- Exercise requirements -
Locate the line that contains "Recreate this scene" in the entries below, then repeat it and every following line through the line that contains "SC.camera = cam", exactly, and no others.

- Data for this exercise -
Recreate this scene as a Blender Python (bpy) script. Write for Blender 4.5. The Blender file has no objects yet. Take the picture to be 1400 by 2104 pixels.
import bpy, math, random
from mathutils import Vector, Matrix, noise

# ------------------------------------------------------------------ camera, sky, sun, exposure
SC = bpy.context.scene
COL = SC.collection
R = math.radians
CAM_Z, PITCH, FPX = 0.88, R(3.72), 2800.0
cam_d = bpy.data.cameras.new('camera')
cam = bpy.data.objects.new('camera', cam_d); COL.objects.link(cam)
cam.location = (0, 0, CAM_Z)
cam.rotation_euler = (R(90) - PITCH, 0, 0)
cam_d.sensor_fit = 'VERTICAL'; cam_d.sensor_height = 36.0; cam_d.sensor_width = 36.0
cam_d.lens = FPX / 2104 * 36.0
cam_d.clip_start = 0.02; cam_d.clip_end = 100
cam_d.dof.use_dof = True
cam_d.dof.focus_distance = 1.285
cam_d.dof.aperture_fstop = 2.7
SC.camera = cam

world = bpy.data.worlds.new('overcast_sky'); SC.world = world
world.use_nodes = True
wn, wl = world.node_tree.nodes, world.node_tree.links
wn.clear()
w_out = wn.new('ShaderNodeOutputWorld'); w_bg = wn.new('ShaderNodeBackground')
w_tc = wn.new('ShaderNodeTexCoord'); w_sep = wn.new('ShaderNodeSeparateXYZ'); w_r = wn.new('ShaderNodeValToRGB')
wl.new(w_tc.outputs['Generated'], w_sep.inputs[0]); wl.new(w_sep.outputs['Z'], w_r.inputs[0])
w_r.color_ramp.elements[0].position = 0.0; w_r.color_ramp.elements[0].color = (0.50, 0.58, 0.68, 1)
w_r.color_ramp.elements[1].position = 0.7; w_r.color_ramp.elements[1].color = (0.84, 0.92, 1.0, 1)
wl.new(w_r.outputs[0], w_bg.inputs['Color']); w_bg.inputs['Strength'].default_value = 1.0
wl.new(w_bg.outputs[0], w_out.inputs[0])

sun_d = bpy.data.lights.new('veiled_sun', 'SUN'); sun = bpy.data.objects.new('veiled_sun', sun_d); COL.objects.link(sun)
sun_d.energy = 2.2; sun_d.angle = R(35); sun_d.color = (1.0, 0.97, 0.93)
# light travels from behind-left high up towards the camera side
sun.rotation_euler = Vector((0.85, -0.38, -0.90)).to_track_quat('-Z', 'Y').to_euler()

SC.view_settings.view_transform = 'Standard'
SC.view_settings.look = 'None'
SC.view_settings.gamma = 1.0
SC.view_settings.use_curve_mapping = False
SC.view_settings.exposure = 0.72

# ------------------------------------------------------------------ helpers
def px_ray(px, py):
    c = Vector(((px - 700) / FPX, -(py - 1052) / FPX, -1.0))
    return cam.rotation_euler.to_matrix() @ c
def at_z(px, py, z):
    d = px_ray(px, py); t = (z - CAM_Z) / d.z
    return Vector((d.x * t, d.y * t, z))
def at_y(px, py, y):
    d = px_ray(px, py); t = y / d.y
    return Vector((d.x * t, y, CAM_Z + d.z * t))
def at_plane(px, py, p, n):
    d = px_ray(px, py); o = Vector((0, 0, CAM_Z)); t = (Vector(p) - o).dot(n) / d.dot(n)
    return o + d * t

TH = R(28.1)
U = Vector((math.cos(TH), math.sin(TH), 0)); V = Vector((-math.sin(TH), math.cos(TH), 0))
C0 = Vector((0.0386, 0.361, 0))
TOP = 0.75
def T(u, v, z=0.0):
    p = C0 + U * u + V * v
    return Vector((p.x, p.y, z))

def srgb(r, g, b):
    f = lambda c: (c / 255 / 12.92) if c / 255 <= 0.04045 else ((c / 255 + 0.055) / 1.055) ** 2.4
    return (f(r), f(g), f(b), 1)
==
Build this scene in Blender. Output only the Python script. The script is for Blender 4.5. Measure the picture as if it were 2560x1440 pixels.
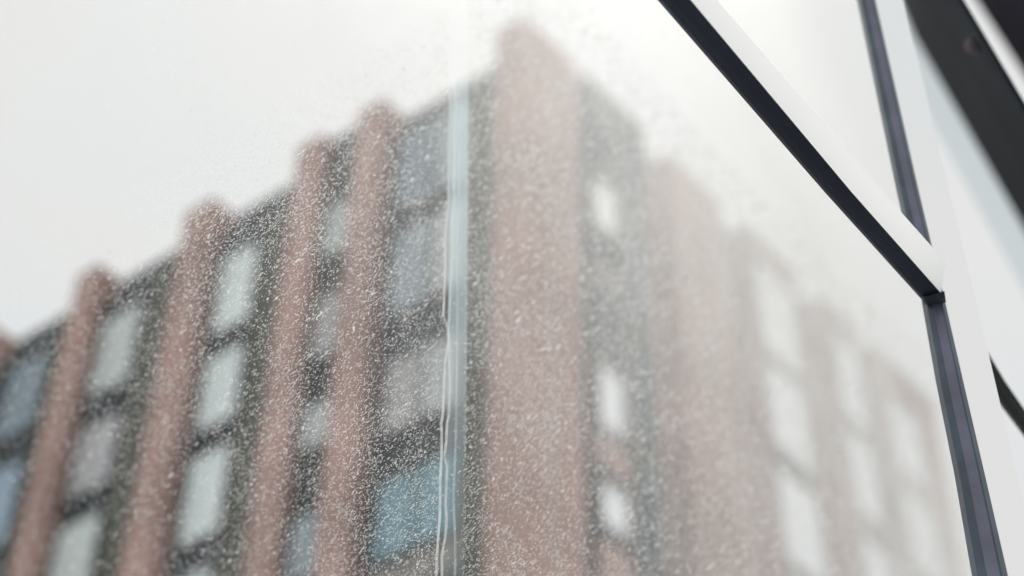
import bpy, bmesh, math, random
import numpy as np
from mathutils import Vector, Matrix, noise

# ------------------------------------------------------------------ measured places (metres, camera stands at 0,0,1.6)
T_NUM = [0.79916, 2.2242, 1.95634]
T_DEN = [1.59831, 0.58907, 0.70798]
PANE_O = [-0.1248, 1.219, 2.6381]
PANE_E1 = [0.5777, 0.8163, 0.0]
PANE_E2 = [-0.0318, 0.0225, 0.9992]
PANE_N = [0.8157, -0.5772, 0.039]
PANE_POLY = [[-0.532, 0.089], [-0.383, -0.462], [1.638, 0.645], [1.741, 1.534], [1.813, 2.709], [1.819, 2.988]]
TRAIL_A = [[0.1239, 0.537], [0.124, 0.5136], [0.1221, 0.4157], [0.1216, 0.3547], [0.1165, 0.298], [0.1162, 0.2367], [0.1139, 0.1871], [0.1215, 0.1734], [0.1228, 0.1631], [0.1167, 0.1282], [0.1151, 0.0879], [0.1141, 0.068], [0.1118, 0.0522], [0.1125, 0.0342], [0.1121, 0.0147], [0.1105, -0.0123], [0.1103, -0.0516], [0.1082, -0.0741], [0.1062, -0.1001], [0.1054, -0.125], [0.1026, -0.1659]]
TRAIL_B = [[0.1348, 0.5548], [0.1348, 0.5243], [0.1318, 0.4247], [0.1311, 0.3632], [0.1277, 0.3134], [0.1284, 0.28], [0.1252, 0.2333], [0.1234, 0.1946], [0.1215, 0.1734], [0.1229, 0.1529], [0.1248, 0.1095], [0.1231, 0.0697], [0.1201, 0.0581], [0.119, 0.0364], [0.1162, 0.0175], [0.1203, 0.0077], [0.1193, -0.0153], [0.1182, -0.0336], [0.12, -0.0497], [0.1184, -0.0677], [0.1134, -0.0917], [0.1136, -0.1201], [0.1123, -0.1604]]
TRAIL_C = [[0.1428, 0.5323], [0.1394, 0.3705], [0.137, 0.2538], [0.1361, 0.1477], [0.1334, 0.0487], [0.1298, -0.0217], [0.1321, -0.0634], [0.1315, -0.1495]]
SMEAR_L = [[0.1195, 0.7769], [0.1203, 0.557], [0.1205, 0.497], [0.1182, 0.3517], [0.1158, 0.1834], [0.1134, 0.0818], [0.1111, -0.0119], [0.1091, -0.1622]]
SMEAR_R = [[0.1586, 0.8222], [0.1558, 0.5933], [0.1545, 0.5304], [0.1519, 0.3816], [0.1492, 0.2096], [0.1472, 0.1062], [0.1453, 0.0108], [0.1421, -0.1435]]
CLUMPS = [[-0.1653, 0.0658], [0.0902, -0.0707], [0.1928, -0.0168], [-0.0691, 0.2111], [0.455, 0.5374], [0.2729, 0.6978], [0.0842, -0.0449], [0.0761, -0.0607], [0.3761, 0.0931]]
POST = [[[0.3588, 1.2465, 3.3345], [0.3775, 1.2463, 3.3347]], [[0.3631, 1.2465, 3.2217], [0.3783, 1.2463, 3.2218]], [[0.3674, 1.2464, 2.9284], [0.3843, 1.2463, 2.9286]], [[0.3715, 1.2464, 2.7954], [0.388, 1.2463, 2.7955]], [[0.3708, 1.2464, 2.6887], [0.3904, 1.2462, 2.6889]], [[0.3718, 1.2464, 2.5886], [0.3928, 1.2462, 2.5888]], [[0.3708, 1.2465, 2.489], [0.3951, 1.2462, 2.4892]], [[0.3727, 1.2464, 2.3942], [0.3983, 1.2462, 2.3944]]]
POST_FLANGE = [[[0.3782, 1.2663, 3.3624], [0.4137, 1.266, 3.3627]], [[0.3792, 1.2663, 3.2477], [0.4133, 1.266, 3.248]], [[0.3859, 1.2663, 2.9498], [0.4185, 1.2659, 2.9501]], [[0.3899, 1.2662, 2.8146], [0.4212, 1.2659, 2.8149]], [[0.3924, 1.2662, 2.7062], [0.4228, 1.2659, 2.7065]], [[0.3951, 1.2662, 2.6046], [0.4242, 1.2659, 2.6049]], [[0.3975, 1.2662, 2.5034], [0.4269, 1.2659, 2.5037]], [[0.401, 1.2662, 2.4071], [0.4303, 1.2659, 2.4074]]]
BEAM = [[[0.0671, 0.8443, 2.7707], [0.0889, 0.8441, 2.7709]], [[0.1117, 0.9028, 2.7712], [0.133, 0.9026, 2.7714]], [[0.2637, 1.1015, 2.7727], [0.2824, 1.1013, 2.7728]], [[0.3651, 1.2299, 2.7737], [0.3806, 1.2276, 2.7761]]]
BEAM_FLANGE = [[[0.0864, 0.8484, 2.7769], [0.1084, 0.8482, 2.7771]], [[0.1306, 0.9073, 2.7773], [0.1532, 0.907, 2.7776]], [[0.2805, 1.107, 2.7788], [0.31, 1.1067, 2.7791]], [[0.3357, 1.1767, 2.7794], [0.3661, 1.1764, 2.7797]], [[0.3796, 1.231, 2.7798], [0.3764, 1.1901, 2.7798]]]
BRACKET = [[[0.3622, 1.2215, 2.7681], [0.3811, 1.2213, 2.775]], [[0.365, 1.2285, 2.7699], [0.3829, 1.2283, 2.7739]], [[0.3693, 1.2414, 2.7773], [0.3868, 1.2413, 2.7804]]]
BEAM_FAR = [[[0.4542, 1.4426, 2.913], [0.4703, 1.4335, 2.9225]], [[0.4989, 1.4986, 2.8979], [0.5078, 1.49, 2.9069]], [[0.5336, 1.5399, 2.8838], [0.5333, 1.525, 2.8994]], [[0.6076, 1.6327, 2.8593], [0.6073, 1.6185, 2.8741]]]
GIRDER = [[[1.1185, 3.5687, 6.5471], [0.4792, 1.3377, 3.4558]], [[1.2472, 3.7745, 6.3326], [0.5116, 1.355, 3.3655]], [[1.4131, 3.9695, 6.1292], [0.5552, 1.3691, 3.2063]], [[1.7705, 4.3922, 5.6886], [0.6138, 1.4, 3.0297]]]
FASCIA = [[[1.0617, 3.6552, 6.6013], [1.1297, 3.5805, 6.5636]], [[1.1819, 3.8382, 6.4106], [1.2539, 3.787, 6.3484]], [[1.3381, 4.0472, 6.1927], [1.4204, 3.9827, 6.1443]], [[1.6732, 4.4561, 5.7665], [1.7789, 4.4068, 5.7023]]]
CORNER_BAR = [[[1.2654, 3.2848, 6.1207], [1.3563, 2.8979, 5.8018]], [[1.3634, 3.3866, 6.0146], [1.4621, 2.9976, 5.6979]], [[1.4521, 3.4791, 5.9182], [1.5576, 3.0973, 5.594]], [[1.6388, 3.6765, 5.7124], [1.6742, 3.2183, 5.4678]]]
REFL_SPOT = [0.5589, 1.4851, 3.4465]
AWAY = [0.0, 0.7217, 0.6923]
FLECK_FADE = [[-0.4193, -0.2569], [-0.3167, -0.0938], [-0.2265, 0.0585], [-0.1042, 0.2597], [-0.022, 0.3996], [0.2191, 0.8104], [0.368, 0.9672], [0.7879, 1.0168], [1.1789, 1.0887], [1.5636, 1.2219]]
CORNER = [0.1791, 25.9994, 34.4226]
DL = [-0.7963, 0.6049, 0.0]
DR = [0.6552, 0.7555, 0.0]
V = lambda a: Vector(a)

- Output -
Recreate this scene as a Blender Python (bpy) script. Write for Blender 4.5. The Blender file has no objects yet. Take the picture to be 1400 by 2104 pixels.
import bpy, math, random
from mathutils import Vector, Matrix, noise

# ------------------------------------------------------------------ camera, sky, sun, exposure
SC = bpy.context.scene
COL = SC.collection
R = math.radians
CAM_Z, PITCH, FPX = 0.88, R(3.72), 2800.0
cam_d = bpy.data.cameras.new('camera')
cam = bpy.data.objects.new('camera', cam_d); COL.objects.link(cam)
cam.location = (0, 0, CAM_Z)
cam.rotation_euler = (R(90) - PITCH, 0, 0)
cam_d.sensor_fit = 'VERTICAL'; cam_d.sensor_height = 36.0; cam_d.sensor_width = 36.0
cam_d.lens = FPX / 2104 * 36.0
cam_d.clip_start = 0.02; cam_d.clip_end = 100
cam_d.dof.use_dof = True
cam_d.dof.focus_distance = 1.285
cam_d.dof.aperture_fstop = 2.7
SC.camera = cam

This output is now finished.